Andrew Johnson spent almost a quarter of a century in prison for a crime he didn’t commit. He was then released into the world with no marketable job skills, no resume to offer potential employers, no means of transportation, or a place to live. Not to mention the unimaginable emotional burden he must carry.

After all, he was deprived of irreplaceable time with his daughter, who was only 1 when he was sent to prison. He was deprived of saying goodbye to his mother before she died. He was deprived of over two decades worth of working experience. The state declared him innocent, but his punishment didn’t end when he walked out of the prison.

Wyoming has no program to provide compensation for people like Johnson. Lawmakers could have done the right thing and addressed the issue, but they have repeatedly failed to create a law that would right an unjust situation like this.
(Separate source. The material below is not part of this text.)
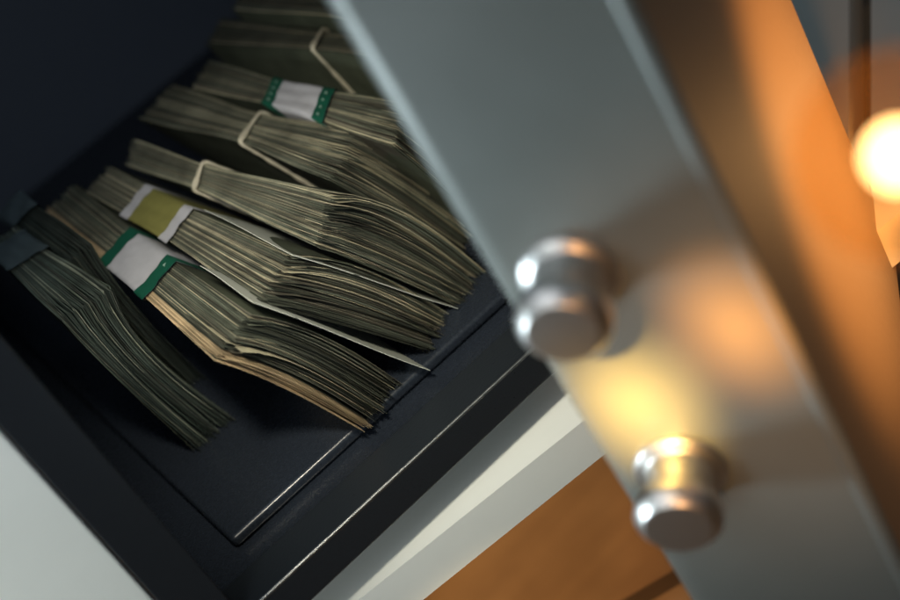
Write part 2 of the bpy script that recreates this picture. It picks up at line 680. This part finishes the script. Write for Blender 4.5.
prof = [(-.0165, -.143), (-.0165, -.0042)]
for k in range(7):                                                # rounded chamfer along the inner edge
    a = k / 6 * math.pi / 2
    prof.append((-.0165 + .0058 * (1 - math.cos(a)), -.0042 + .0042 * math.sin(a)))
prof.append((.0338, 0.0))
for k in range(1, 8):                                             # rounded bead along the outer edge
    a = math.pi - k / 8 * math.pi
    prof.append((.0356 + .0022 * math.cos(a), .0019 * math.sin(a)))
prof += [(.0378, 0.0), (.0378, -.143)]
bm = bmesh.new()
bm_prism(bm, [dp(e, n_) for e, n_ in prof], -.0460, .238)
door = from_bm("door", bm, M_DOOR, safe)
for p in door.data.polygons:
    p.use_smooth = False
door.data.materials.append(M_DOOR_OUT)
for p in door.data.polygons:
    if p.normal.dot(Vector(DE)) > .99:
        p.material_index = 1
KB = 1.02
bp = [(0, -.001), (.0104, -.001), (.0106, .0004), (.0104, .0014), (.0096, .0019), (.0079, .0021), (.0076, .0027), (.0076, .0106),
      (.0078, .0110), (.0094, .0113), (.0098, .0118), (.0098, .0152), (.0096, .0158), (.0076, .0180), (.0073, .0182), (.0069, .01825), (0, .01825)]
for bz in (B0z, at(680, 470, depth=.363)[2]):
    bm = bmesh.new()
    o_ = dp(0, 0)
    bm_lathe(bm, [(r_ * KB, h_) for r_, h_ in bp], (o_[0], o_[1], bz), tuple(-DB), 72)
    b_ = from_bm("bolt", bm, M_CHROME, door, smooth=True)

# ------------------------------------------------------------------ white cabinet round the safe, the wooden floor
cab = empty("cabinet", "white lacquered cabinet boards beside and beneath the dark safe", "cabinet", (-.12, .05, -.08))
bm = bmesh.new()
bm_box(bm, -.40, XL - .0146, -.0790, .40, -.14, .5, .0008, 2)
from_bm("side_panel", bm, M_WHITE, cab)
ZB = -.0255
f0, f1 = at(380, 583, z=ZB), at(572, 430, z=ZB)
dirb = (f1 - f0) / np.linalg.norm(f1 - f0)
p0, p1 = f0 - dirb * .046, f1 + dirb * .19
ddir = np.array([-dirb[1], dirb[0], 0])
l0 = at(430, 600, y=f0[1])
ZL = float(at(515, 530, y=(f0 + dirb * .05)[1])[2])
bm = bmesh.new()
cr_, cb_ = at(849, 196, z=ZB), at(849, -190, z=ZB)
crf = f1 + dirb * .035
back = .36
bm_prism(bm, [p0[:2], crf[:2], (crf + ddir * back)[:2], (p0 + ddir * back)[:2]], ZL, ZB)
from_bm("base_board", bm, M_WHITE, cab)
d0, d1 = at(871, 235, z=ZB), at(871, -160, z=ZB)
bm = bmesh.new()
bm_prism(bm, [cr_[:2], cb_[:2], (cr_ - DE * .07)[:2]], ZL, ZB)
from_bm("middle_board", bm, M_WHITE, cab)
bm = bmesh.new()
bm_prism(bm, [d0[:2], (d0 + np.array([.25, -.04, 0]))[:2], (d1 + np.array([.3, 0, 0]))[:2], d1[:2]], ZL, ZB)
from_bm("side_board", bm, M_WHITE, cab)
print("board", f0, f1, ZL)

bm = bmesh.new()
bm_box(bm, -3, 3, -3, 3, -.20, -.14)
fl = from_bm("floor", bm, M_WOOD)
fl["kind"] = "structure"

# ------------------------------------------------------------------ lamp
L0 = at(899, 156, depth=.225)
print("lamp", L0)
lamp = empty("table_lamp", "small lamp glowing warm inside an added amber halo globe in front of the grey door", "lamp", (L0[0], L0[1], -.14))
bm = bmesh.new()
bm_lathe(bm, [(0, 0), (.011, 0), (.011, .004), (.009, .006), (0.005, .007), (0.0, .007)], (L0[0], L0[1], -.1396), (0, 0, 1), 40)
from_bm("base", bm, M_SHADE_BASE, lamp, smooth=True)
bm = bmesh.new()
bm_lathe(bm, [(0, 0), (.004, 0), (.004, L0[2] + .133 - .0138), (0, L0[2] + .133 - .0138)], (L0[0], L0[1], -.133), (0, 0, 1), 20)
from_bm("stem", bm, M_SHADE_BASE, lamp, smooth=True)
m, nt, b = new_mat("lit_bulb")
b.inputs["Base Color"].default_value = (1, .8, .5, 1)
b.inputs["Emission Color"].default_value = (1, .60, .24, 1)
b.inputs["Emission Strength"].default_value = 7
M_BULB = m
bm = bmesh.new()
bm_lathe(bm, [(0, -.0048)] + [(.0048 * math.cos(a), .0048 * math.sin(a)) for a in (math.radians(x) for x in range(-75, 76, 15))] + [(0, .0048)],
         tuple(L0), (0, 0, 1), 32)
from_bm("bulb", bm, M_BULB, lamp, smooth=True)
m = bpy.data.materials.new("amber_halo")
m.use_nodes = True
nt = m.node_tree
nt.nodes.remove(nt.nodes["Principled BSDF"])
tr = N(nt, "ShaderNodeBsdfTranslucent")
tr.inputs["Color"].default_value = (1.0, .36, .06, 1)
tp = N(nt, "ShaderNodeBsdfTransparent")
tp.inputs["Color"].default_value = (1.0, .93, .8, 1)
mx = N(nt, "ShaderNodeMixShader")
mx.inputs["Fac"].default_value = .86
nt.links.new(tr.outputs[0], mx.inputs[1])
nt.links.new(tp.outputs[0], mx.inputs[2])
nt.links.new(mx.outputs[0], nt.nodes["Material Output"].inputs["Surface"])
bm = bmesh.new()
bm_lathe(bm, [(.004, -.0145)] + [(.0150 * math.cos(a), .0150 * math.sin(a)) for a in (math.radians(x) for x in range(-65, 86, 10))] + [(0, .0150)],
         tuple(L0), (0, 0, 1), 48)
from_bm("halo_globe", bm, m, lamp, smooth=True)  # translucent shell added round the bulb as its glow halo
print('e', np.dot(L0 - B0, DE), 'S', np.dot(L0 - B0, DB))


# ------------------------------------------------------------------ light
def look(o, target):
    o.rotation_euler = (Vector(target) - Vector(o.location)).to_track_quat('-Z', 'Y').to_euler()


def area(name, loc, target, size, power, col, sy=None):
    l = bpy.data.lights.new(name, 'AREA')
    l.energy = power
    l.color = col
    l.size = size
    if sy:
        l.shape = 'RECTANGLE'
        l.size_y = sy
    o = bpy.data.objects.new(name, l)
    COL.objects.link(o)
    o.location = loc
    look(o, target)
    return o


def spot(name, loc, target, angle, power, col, rad=.005, blend=1.0):
    l = bpy.data.lights.new(name, 'SPOT')
    l.energy = power
    l.color = col
    l.spot_size = math.radians(angle)
    l.spot_blend = blend
    l.shadow_soft_size = rad
    o = bpy.data.objects.new(name, l)
    COL.objects.link(o)
    o.location = loc
    look(o, target)
    return o


dz = lambda e, z: tuple(np.array([*dp(e, 0), z]))
spot("left_lamp", (-.21, -.098, .055), dz(-.004, .082), 54, 2.2, (.80, .95, 1.0), rad=.032)
area("panel_fill", (-.34, -.36, .14), (-.15, -.08, .04), .10, .13, (.92, 1.0, .98)).data.spread = math.radians(70)  # added fill, only there to brighten the white side panel
area("overhead_softbox", (-.42, -.32, .66), (0, -.15, .05), .62, 1.5, (.95, .98, 1.0))
spot("front_key", (-.05, -.165, .21), (.008, -.036, .030), 58, 2.7, (1.0, .93, .75), rad=.012)
spot("cavity_fill", (-.13, -.60, .36), tuple(at(40, 90, y=.2)), 25, 3.9, (.80, .88, 1.0), rad=.02)
spot("floor_glow", (-.24, -.52, .06), tuple(at(525, 535, z=-.14)), 14, 40.0, (1.0, .73, .40), rad=.01)
spot("warm_spot", (-.22, -.42, .36), tuple(at(637, 406, depth=.352)), 3.7, 105.0, (1.0, .56, .13), rad=.010)  # added pool of light standing in for a lens flare ghost
spot("amber_spot", (-.22, -.42, .36), tuple(at(740, 328, depth=.335)), 3.4, 75.0, (1.0, .34, .055), rad=.010)  # second added pool, for the other flare ghost
l_ = B0 * np.array([1, 1, 0])
area("door_warm_fill", tuple(l_ + DE * .088 + DB * .125 + np.array([0, 0, .012])), tuple(l_ + DE * .038 + DB * .095 + np.array([0, 0, .0])), .03, .06, (1.0, .50, .17))  # added unseen light, warm wash over the door's outer face
spot("ember_spot", tuple(l_ + DE * .22 + DB * .03 + np.array([0, 0, .09])), tuple(l_ + DE * .038 + DB * .095 + np.array([0, 0, .026])), 46, 4.6, (1.0, .39, .085), rad=.012)
area("ceiling_fill", (-.045, -.01, .238), (-.05, .0, 0), .07, .035, (.74, .87, 1.0))  # added fill under the roof to lift interior blacks, no fitting
spot("warm_wash", (-.18, -.50, .20), tuple(at(780, 360, depth=.335)), 20, 3.2, (1.0, .46, .16), rad=.02)

w = bpy.data.worlds.new("World")
scene.world = w
w.use_nodes = True
nt = w.node_tree
bg = nt.nodes["Background"]
tc = N(nt, "ShaderNodeTexCoord")
sp = N(nt, "ShaderNodeSeparateXYZ")
nt.links.new(tc.outputs["Generated"], sp.inputs[0])
cr = N(nt, "ShaderNodeValToRGB")
cr.color_ramp.elements[0].position = 0.0
cr.color_ramp.elements[0].color = (.03, .03, .03, 1)
cr.color_ramp.elements[1].position = 1.0
cr.color_ramp.elements[1].color = (.13, .17, .19, 1)
nt.links.new(sp.outputs["Z"], cr.inputs["Fac"])
nt.links.new(cr.outputs["Color"], bg.inputs["Color"])
bg.inputs["Strength"].default_value = .8

# ------------------------------------------------------------------ camera
cd = bpy.data.cameras.new("camera")
cam = bpy.data.objects.new("camera", cd)
COL.objects.link(cam)
cd.sensor_width = 36
cd.lens = F / 900 * 36
cd.clip_start = .005
cd.clip_end = 50
mw = Matrix(((RGT[0], UP[0], -fwd[0], CAM[0]), (RGT[1], UP[1], -fwd[1], CAM[1]), (RGT[2], UP[2], -fwd[2], CAM[2]), (0, 0, 0, 1)))
cam.matrix_world = mw
cd.dof.use_dof = True
cd.dof.focus_distance = .468
cd.dof.aperture_fstop = 7
scene.camera = cam

scene.render.engine = 'CYCLES'
scene.cycles.use_denoising = True
scene.cycles.max_bounces = 8
scene.view_settings.view_transform = 'Standard'
scene.view_settings.look = 'None'
scene.view_settings.exposure = 0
Johnson turned to the court for help, filing a lawsuit in 2017 against the city of Cheyenne. A judge dismissed that lawsuit because Johnson had previously filed a similar suit from prison, before he was found to be innocent. In other words, the suit was dismissed on purely procedural grounds.

Twice, Johnson has sought relief from the government that took away his liberty. Twice, he was rebuffed.
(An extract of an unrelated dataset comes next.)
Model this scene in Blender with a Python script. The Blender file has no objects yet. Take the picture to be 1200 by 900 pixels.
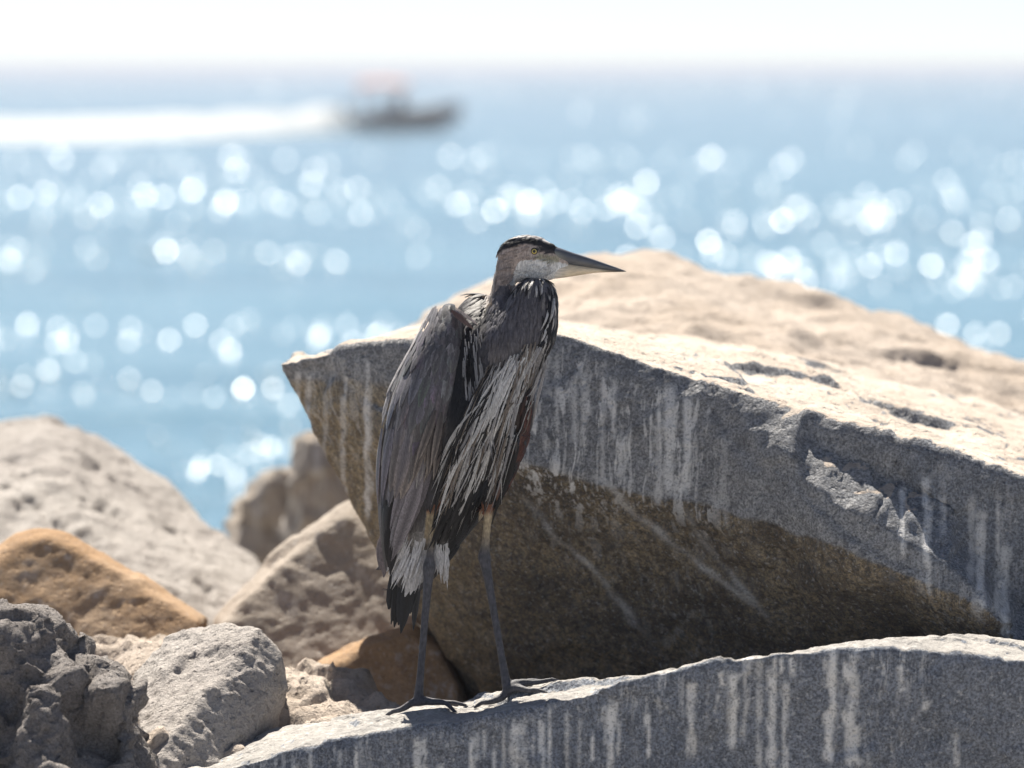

This is not justice. This is not doing the right thing. This is not the Wyoming way.

A few of Johnson’s friends have recently started an online effort aimed at helping him make ends meet. We’re encouraged by the effort of Wyomingites to take it upon themselves to make amends.

But the state of Wyoming wrongfully convicted and imprisoned him for 24 years. And it’s the state that needs to make things right.

Lawmakers have discussed implementing a program in Wyoming to give restitution to people who’ve been wrongfully convicted, but they’ve never seen the issue through. Think of all the frivolous bills introduced over the years, unnecessary legislation debated while a man struggled through a nearly impossible situation caused by our justice system.

Thirty-two states have compensation statutes for wrongful convictions. It’s time Wyoming joined those states and enacted policy to guarantee compensation for innocent people. We can start with Andrew Johnson.

We, as citizens of Wyoming, are all obligated to make this right. We can’t give Andrew Johnson 24 years of his life back. We can’t give him the pleasure of participation in his daughter’s childhood. We can’t give him more time with his mother. What we can give him is a fair chance at starting his life again, and that means compensation for every year we unjustly locked him up. We can give him affordable housing, access to education and job training, health care and psychological counseling. We can and should give him a chance to live what’s left of his life in peace and stability. We can show him compassion.

We can do the right thing. It’s the Wyoming way.